The Relegation Battle

For much of the season, any team from the bottom half of the table looked like they could be relegated, it was that close. Huge six pointers between the rivals down the bottom helped a number of teams whilst hindering others, capping off an exhilarating battle to stay in England’s top division.

Cardiff were the first team to be relegated after a controversial season which saw unpopular owner Vincent Tan sack fans’ favourite Malky Mackay, after a falling out. At the time, the team were getting into their stride with good results against both Manchester clubs amongst some good performances. However, after Ole Gunnar Solskjær took over at the helm, surviving the drop was always going to be a tough ask and results against other teams at the bottom didn’t favour them, resulting in only one season in the Premier League.
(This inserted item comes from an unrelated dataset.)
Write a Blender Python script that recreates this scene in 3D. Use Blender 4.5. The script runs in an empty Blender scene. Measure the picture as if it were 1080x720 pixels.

Fulham were the next team to bite the dust. After 13 years in the Premier League, the Cottagers were forced to say goodbye after a calamitous season which saw the London outfit change manager three times. Martin Jol started off the season but was soon replaced by Rene Meulensteen, who then was sacked in favour of Felix Magath, a so-called expert at avoiding relegation. All three managers had similar records in their time at the club which begged the question, was there any need for change in the first place?

After a solid middle period of the season for the Canaries, it seemed as though Norwich would avoid relegation very comfortably. Things did not go quite to plan, as the teams around them upped the ante and left Norwich in the dirt. A run of six defeats in the last seven games capped off a miserable end to the campaign and they now drop into the Championship.

There were some astonishing escapes this season with Crystal Palace and Sunderland being the pick of the bunch. Palace were rock bottom at the end of November and were staring down the barrel of relegation. Ian Holloway was then replaced by Tony Pulis who masterminded a fantastic second half of the campaign to eventually finish 11th at the end of the season. This was unbelievable on many levels, with Palace fans finding their good form hard to comprehend let alone general fans. Their team spirit was unquestionable and their work rate was superb and the 3-3 draw against Liverpool after behind 3-0 down summed up their season perfectly, with Tony Pulis rightly winning the Premier League Manager of the Year award.


Sunderland, however, pulled off arguably the greatest escape the Premier League has ever seen. With no wins and seven defeats from their eight games leading up to the last month of the season, Sunderland were as good as gone. Lying in bottom place, seven points adrift of Norwich in 17th, Poyet conjured up away wins with the help of Connor Wickham against Chelsea and Man Utd, with a crucial draw at Man City. Coupled with wins against fellow struggler’s West Brom and Cardiff, it capped of a monumental end to the season where they eventually finished in 14th position. An amazing achievement which will live long in the memory of Sunderland fans.

The Final Table

The season ended with the table looking like this;

final table

A fantastic season from start to finish and I for one can’t wait for the new season to start, and well,there’s a little tournament called the World Cup before that which we will all look forward to.